What is the highest achievable update rate for a civilian GPS receiver?

The constraining factor is the lowpass-filtering after despreading. If we assume -204dBW/Hz noise power density (~ 17°C noise temp), we can only allow around 25kHz of noise bandwidth before it reaches the L1 power of -160dBW. Our integration time must be at least 1/25.000s to detect the signal from the noise background (assuming omnidirectional antenna). This is the theoretical limit for a full strength signal.

The product of integration time \$T\$ and tracking loop bandwidth \$B_n\$ must be significantly less than unity for the loop to be stable, so at most 25kHz bandwidth are possible (in real-world-receivers, you will often find \$T=10^{-3}s\$ and \$B_n<=18Hz\$). The relative timing of received signal and local replica can only change (meaningful) at a rate of \$B_n/2\$, making more frequent position fixes useless.

You can cheat by using a directional antenna, but in order to compute azimuth and elevation, your antennas position needs to be fixed, and that kind of contradicts the purpose of a navigation system.

Now back to reality: shortening the integration period of makes the position fixes more noisy. Given the link budget of an off-the-shelf unit, more than 50 fixes/s is a waste, unless you have really strong signal, all you get is (phase-)noise. And theres a high computational burden, it will eat battery like hell.


A GPS receiver operates by maintaining an internal software "model" of the receiver's position (and derivatives of the position). A Kalman filter is typically used to keep this model in sync with reality, based on raw data coming from the satellites.

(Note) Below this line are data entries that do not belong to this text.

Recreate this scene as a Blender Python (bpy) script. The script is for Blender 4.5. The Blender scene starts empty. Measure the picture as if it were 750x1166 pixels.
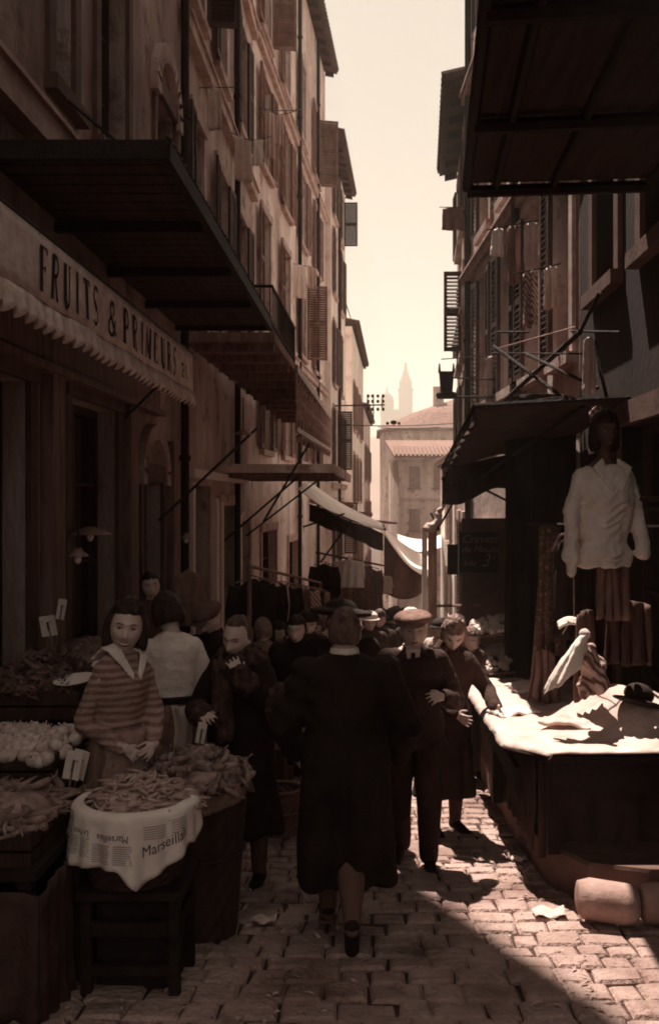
import bpy, math, random
from mathutils import Vector, Matrix, noise, Euler
random.seed(11)
R = random.Random(5)
PI = math.pi
SC = bpy.context.scene
COL = SC.collection
F = 1100.0; UC, VC = 425.0, 569.0; CZ = 1.70; SL = 0.11
def gz(y): return -SL*y if y < 70 else -SL*70
def P(u, v, Y):
    return Vector(((u-UC)/F*Y, Y, CZ+(VC-v)/F*Y))

# ---------------------------------------------------------------- materials
def tone(L):
    g = min(.86, 0.46+0.56*L); b = min(.78, 0.36+0.60*L)
    k = L/(0.42+0.45*g+0.13*b)
    return (min(k, 1), min(k*g, 1), min(k*b, 1), 1)
MATS = {}
def mat(name, L, rough=.85, var=.35, scale=6.0, bump=.25, bscale=30.0, stretch=(1,1,1), L2=None, stripes=None, metal=0.0, spots=None, coord='Object'):
    if name in MATS: return MATS[name]
    m = bpy.data.materials.new(name); m.use_nodes = True
    nt = m.node_tree; N = nt.nodes; K = nt.links
    b = N['Principled BSDF']; b.inputs['Roughness'].default_value = rough; b.inputs['Metallic'].default_value = metal
    b.inputs['Specular IOR Level'].default_value = .25
    tc = N.new('ShaderNodeTexCoord'); mp = N.new('ShaderNodeMapping'); mp.inputs['Scale'].default_value = stretch
    K.new(tc.outputs[coord], mp.inputs[0])
    n1 = N.new('ShaderNodeTexNoise'); n1.inputs['Scale'].default_value = scale; n1.inputs['Detail'].default_value = 6; n1.inputs['Roughness'].default_value = .62
    K.new(mp.outputs[0], n1.inputs['Vector'])
    rp = N.new('ShaderNodeValToRGB'); rp.color_ramp.elements[0].position = .3; rp.color_ramp.elements[1].position = .7
    rp.color_ramp.elements[0].color = tone(L*(1-var)); rp.color_ramp.elements[1].color = tone(L2 if L2 is not None else L*(1+var*.6))
    K.new(n1.outputs[0], rp.inputs[0])
    out = rp.outputs[0]
    if stripes:   # (axis, scale, L, amount)
        w = N.new('ShaderNodeTexWave'); w.wave_type = 'BANDS'; w.bands_direction = stripes[0]
        w.inputs['Scale'].default_value = stripes[1]; w.inputs['Distortion'].default_value = stripes[4] if len(stripes) > 4 else .6
        w.inputs['Detail'].default_value = 2
        K.new(tc.outputs[coord], w.inputs['Vector'])
        r2 = N.new('ShaderNodeValToRGB'); r2.color_ramp.elements[0].position = .38; r2.color_ramp.elements[1].position = .62
        K.new(w.outputs[0], r2.inputs[0])
        r2.color_ramp.elements[0].color = (0, 0, 0, 1); r2.color_ramp.elements[1].color = (stripes[3],)*3+(1,)
        mx = N.new('ShaderNodeMix'); mx.data_type = 'RGBA'
        K.new(r2.outputs[0], mx.inputs[0]); K.new(out, mx.inputs[6]); mx.inputs[7].default_value = tone(stripes[2])
        out = mx.outputs[2]
    if spots:     # (scale, L, threshold)
        vn = N.new('ShaderNodeTexNoise'); vn.inputs['Scale'].default_value = spots[0]; vn.inputs['Detail'].default_value = 8; vn.inputs['Roughness'].default_value = .7
        K.new(tc.outputs[coord], vn.inputs['Vector'])
        r3 = N.new('ShaderNodeValToRGB'); r3.color_ramp.elements[0].position = spots[2]; r3.color_ramp.elements[1].position = spots[2]+.13
        r3.color_ramp.elements[0].color = (0,0,0,1); r3.color_ramp.elements[1].color = (.85,)*3+(1,)
        K.new(vn.outputs[0], r3.inputs[0])
        mx = N.new('ShaderNodeMix'); mx.data_type = 'RGBA'
        K.new(r3.outputs[0], mx.inputs[0]); K.new(out, mx.inputs[6]); mx.inputs[7].default_value = tone(spots[1])
        out = mx.outputs[2]
    K.new(out, b.inputs['Base Color'])
    if bump:
        n2 = N.new('ShaderNodeTexNoise'); n2.inputs['Scale'].default_value = bscale; n2.inputs['Detail'].default_value = 5
        K.new(mp.outputs[0], n2.inputs['Vector'])
        bp = N.new('ShaderNodeBump'); bp.inputs['Strength'].default_value = bump; bp.inputs['Distance'].default_value = .03
        K.new(n2.outputs[0], bp.inputs['Height']); K.new(bp.outputs[0], b.inputs['Normal'])
    MATS[name] = m
    return m
M = {
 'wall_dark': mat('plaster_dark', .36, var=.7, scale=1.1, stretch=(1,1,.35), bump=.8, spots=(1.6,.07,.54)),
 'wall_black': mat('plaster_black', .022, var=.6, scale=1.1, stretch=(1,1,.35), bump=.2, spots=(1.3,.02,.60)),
 'wall_mid': mat('plaster_mid', .48, var=.5, scale=.9, stretch=(1,1,.3), bump=.8, spots=(1.9,.10,.53)),
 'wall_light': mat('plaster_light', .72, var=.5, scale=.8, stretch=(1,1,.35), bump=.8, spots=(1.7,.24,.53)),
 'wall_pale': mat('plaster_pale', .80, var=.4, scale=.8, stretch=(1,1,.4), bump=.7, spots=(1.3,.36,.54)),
 'stone': mat('stone_trim', .45, var=.45, scale=3, bump=.25),
 'stone_dark': mat('dark_stone', .10, var=.5, scale=3, bump=.15),  # darker tone of the stone
 'wood_dark': mat('wood_dark', .035, var=.5, scale=5, stretch=(3,3,.4), bump=.4, rough=.7),
 'wood_mid': mat('wood_worn', .18, var=.55, scale=5, stretch=(3,3,.4), bump=.4, rough=.75),
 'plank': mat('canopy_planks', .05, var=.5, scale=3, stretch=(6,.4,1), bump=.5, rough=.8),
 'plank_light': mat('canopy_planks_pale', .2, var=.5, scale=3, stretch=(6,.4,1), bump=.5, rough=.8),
 'shutter': mat('shutter_paint', .055, var=.45, scale=4, rough=.7),
 'shutter_mid': mat('shutter_paint_faded', .18, var=.5, scale=4, rough=.75),
 'iron': mat('black_iron', .016, var=.5, scale=12, rough=.7, metal=0),
 'iron_pale': mat('weathered_metal', .30, var=.5, scale=9, rough=.55, metal=.2),
 'wood_black': mat('wood_shaded', .014, var=.5, scale=5, bump=.4, rough=.8),  # wood blackened to stand in for the shade around the stalls
 'glass': mat('window_glass', .02, var=.5, scale=1.5, rough=.12, bump=0),
 'tile': mat('roof_tile', .16, var=.5, scale=4, rough=.9),
 'tile_dark': mat('dark_roof_tile', .06, var=.5, scale=4, rough=.9),  # darker tone of the tiles
 'sett': mat('granite_sett', .32, var=.65, scale=1.7, rough=.66, bump=1.0, bscale=34, spots=(3.2,.07,.55)),
 'mortar': mat('street_grime', .045, var=.5, scale=7, bump=.8, bscale=40),
 'earth': mat('earth', .16, var=.4, scale=.05, bump=0),
 'hill': mat('hill_scrub', .12, var=.4, scale=.03, bump=0),
 'white': mat('white_cotton', .70, var=.12, scale=7, bump=.35, bscale=18),
 'offwhite': mat('cream_cotton', .50, var=.2, scale=9, bump=.35, bscale=40),
 'linen': mat('table_cloth', .50, var=.25, scale=5, bump=.5, bscale=14),
 'canvas': mat('awning_canvas_lit', .82, var=.22, scale=3, bump=.3),  # paled to stand in for sunlight that misses the awnings
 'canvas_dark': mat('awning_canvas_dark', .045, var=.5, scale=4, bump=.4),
 'sign': mat('sign_cloth', .66, var=.35, scale=5, bump=.3),
 'sign_ink': mat('sign_ink', .018, var=.3, bump=0),
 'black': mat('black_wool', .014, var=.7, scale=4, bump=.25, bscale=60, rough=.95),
 'brown_coat': mat('brown_wool', .045, var=.5, scale=7, bump=.5, bscale=60, rough=.95),
 'stocking': mat('stocking', .10, var=.3, scale=9, bump=.2, rough=.8),
 'suit': mat('suit_wool', .03, var=.4, scale=9, bump=.5, bscale=60, rough=.9),
 'fur': mat('fur', .03, var=.8, scale=26, stretch=(1,1,.5), bump=1.0, bscale=70, L2=.10, rough=.95),
 'sweater': mat('striped_sweater', .20, var=.3, scale=12, bump=.6, bscale=90, stripes=('Z', 8.5, .38, .75, 2.0), rough=.95),
 'apron': mat('apron_cotton', .28, var=.35, scale=8, bump=.5, bscale=22),
 'skirt': mat('skirt_cotton', .2, var=.5, scale=6, stretch=(4,4,.5), bump=.5, bscale=25),
 'blouse': mat('blouse_knit', .7, var=.18, scale=9, bump=.4, bscale=40),
 'skin': mat('skin', .50, var=.14, scale=9, bump=.12, bscale=90, rough=.55),
 'skin_lip': mat('lips', .14, var=.1, bump=0, rough=.5),
 'eye': mat('eye_dark', .015, var=.1, bump=0, rough=.3),
 'eye_white': mat('eye_white', .5, var=.05, bump=0, rough=.35),
 'teeth': mat('teeth', .75, var=.05, bump=0, rough=.3),
 'hair': mat('hair_dark', .014, var=.6, scale=30, stretch=(1,1,.25), bump=.9, bscale=60, rough=.55, L2=.04),
 'hair_mid': mat('hair_brown', .06, var=.6, scale=30, stretch=(1,1,.25), bump=.9, bscale=60, rough=.5, L2=.16),
 'hair_grey': mat('hair_light', .14, var=.6, scale=30, bump=.9, bscale=50, rough=.6, L2=.3),
 'felt': mat('felt_brown', .10, var=.4, scale=12, bump=.4),
 'felt_lit': mat('felt_lit', .17, var=.4, scale=12, bump=.4),  # felt paled in place of the rim light on the cap
 'felt_dark': mat('felt_black', .016, var=.4, scale=12, bump=.4),
 'wicker': mat('wicker', .06, var=.6, scale=18, stretch=(1,1,3), bump=.9, bscale=40),
 'paper': mat('newspaper_sheet', .72, var=.15, scale=6, bump=.3, bscale=14),
 'card': mat('price_card', .66, var=.1, scale=8, bump=.05),
 'ink': mat('print_ink', .05, var=.3, bump=0),
 'bean': mat('bean_pod', .30, var=.4, scale=14, rough=.5, L2=.5),
 'pepper': mat('pepper_skin', .13, var=.7, scale=9, rough=.35, L2=.36),
 'turnip': mat('turnip_skin', .55, var=.5, scale=8, rough=.5),
 'fruit': mat('fruit_skin', .08, var=.6, scale=8, rough=.35, L2=.2),
 'leaf': mat('leaf', .05, var=.6, scale=10, rough=.6, L2=.24),
 'print_dress': mat('print_dress', .07, var=.4, scale=10, bump=.3, spots=(34,.26,.52)),
 'stripe_cloth': mat('striped_cloth', .10, var=.3, scale=10, bump=.3, stripes=('DIAGONAL', 9.0, .45, .8, 2.5)),
 'grey_cloth': mat('grey_cloth', .17, var=.45, scale=5, stretch=(3,3,.5), bump=.4),
 'brown_cloth': mat('brown_cloth', .08, var=.5, scale=5, stretch=(3,3,.5), bump=.4),
 'sack': mat('burlap', .17, var=.4, scale=7, bump=.7, bscale=60),
 'roll': mat('canvas_roll', .30, var=.5, scale=4, bump=.2, bscale=30),
 'chalk': mat('chalk', .12, var=.5, scale=40, bump=0),
 'board': mat('black_board', .012, var=.5, scale=8, bump=.1),
 'porcelain': mat('porcelain', .7, var=.05, bump=0, rough=.3),
}

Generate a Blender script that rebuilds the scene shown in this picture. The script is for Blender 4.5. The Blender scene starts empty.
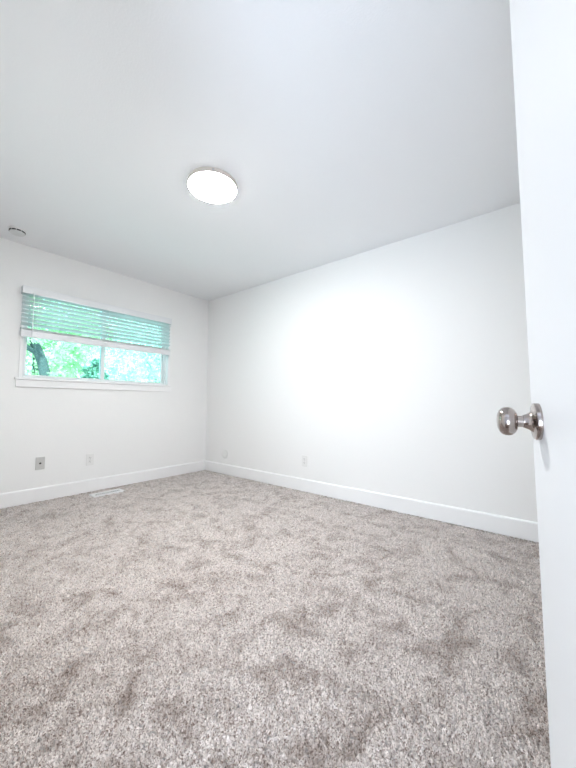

The signal from each satellite is normally integrated for 20 ms at a time, because this is the bit period of the PSK data coming from the satellite. This means that the model gets a raw update on the distance from each satellite 50 times a second. However, note that the updates from different satellites are essentially asynchronous (they don't all occur at the same time), because the path length differences from satellites overhead to satellites on the horizon is also on the order of 20 ms. As each new satellite measurement comes in, the internal model is updated with the new information.

When the GPS receiver puts out an update message, the data in the message comes from the model. The receiver can update the model as often as it likes, and output position messages as often as it likes, too. However, the result is simple interpolation — no new information is contained in the extra output messages. The information bandwidth is constrained by the rate at which the raw satellite measurements are fed to the filter.

As Andreas notes, having a high output message rate does NOT mean that you can track higher receiver dynamics. If you must track high receiver dynamics, you must use other sources of information such as an IMU. In a "tightly-coupled" system, the IMU data updates the same internal model that the GPS receiver is using, which allows the IMU to "assist" the tracking of the individual GPS signals.

There's also an economic side to the question. Most "civilian" GPS receivers are highly cost-constrained, and therefore, only enough CPU power (and battery power) is employed in order to meet the update rate requirements for the application at hand (e.g., car or cellphone navigation). An update rate of once a second (or less) is more than enough for most such applications. "Military" applications that need higher update rates have higher budgets for materials and power. The GPS receivers are priced accordingly, even though the actual receiver hardware is essentially the same, with the possible exception of employing a more powerful CPU.